I think about their families, now facing Christmas without beloved children. I think about the kids on the bus who survived. Some of them suffered critical injuries; all of them experienced the horror of seeing friends die.
And I think about the tens of thousands of school bus drivers across the United States. Their noble — and challenging — calling has been overshadowed by the actions of 24-year-old driver Johnthony Walker.
Walker is charged with multiple counts of vehicular homicide for recklessly speeding and losing control of his bus, causing one of the deadliest school bus accidents in recent years.
About 480,000 school buses deliver 25 million children — more than half of all U.S. primary and secondary students — to and from schools each day, according to the American School Bus Council.
Almost every school bus journey occurs safely. In fact, the National Highway Traffic Safety Administration reports that students are nearly eight times safer riding in a school bus than with their own parents.
But safe doesn’t make news.
The Chattanooga tragedy hit home with me, because I’m a rookie school bus driver. I started driving elementary, middle, and high school students in September for my county school system. It’s the ideal job for a semi-retired writer.
Like many people, I took school bus drivers for granted before becoming one. Not anymore. Driving a school bus is no job for wimps. I didn’t even think I would make it through new driver training, which my county school transportation office takes very seriously. Our trainers put us through weeks of intensive study, testing, and road work behind the wheel. I haven’t been yelled at so much since Dad taught me to drive his old Chevy back in the day.
Fail the final road test twice and you’re out. Somehow, I passed.
But that was only the beginning. When I finally got behind the wheel with children on board, a veteran driver rode with me for a week. “What you learned in training is okay,” he told me. “But this is the real world.”
He was right. Here are a few daily priorities for real-world school bus drivers:
- You check out your bus every morning, often in pre-dawn darkness, to make sure it’s ready to operate safely.
- You smile and say good morning to the children boarding your bus, whether they smile back or not. You’re the first school-related adult they see in the morning and the last they see at the end of the day. You might be the only one who smiles at them or speaks directly to them.
- You focus on cautious driving, above all, and getting “your” kids to school and back home — safe, sound and (usually) on time. There is nothing more important — nothing — than protecting the children in your temporary care.
- You try to build relationships with kids on the bus. When it comes to student behavior, relationships usually work better than legalistically enforcing the rules. You have to be in charge but you don’t have to be a tyrant.Ask kids about their day. Listen. You might be surprised what they tell you.
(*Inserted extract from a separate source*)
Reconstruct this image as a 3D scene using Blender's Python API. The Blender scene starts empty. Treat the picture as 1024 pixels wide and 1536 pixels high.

“You’re a social worker. You’re a parent. You’re a friend. You’re a coach,” says Greg, my favorite bus trainer, a no-nonsense New Yorker who told us some hair-raising stories about driving the toughest bus routes in the county.
I drive three round-trip bus routes a day, sometimes four. That’s a lot of opportunities to influence “my” 100-plus kids, ranging from kindergarteners to high school seniors.
Most days I love it, so far. I pray that I don’t waste the chance to encourage so many young lives.
Pray for me. Pray for the school bus drivers in your area and beyond. Pray that we will never get distracted from job No. 1: safety. Pray that we will faithfully care for the children on our buses as if they were our own — because twice a day, they are. Pray that we will always treat them with kindness, fairness, and love (even if we raise our voices from time to time).
Don’t take school bus drivers for granted. We carry the most precious cargo of all.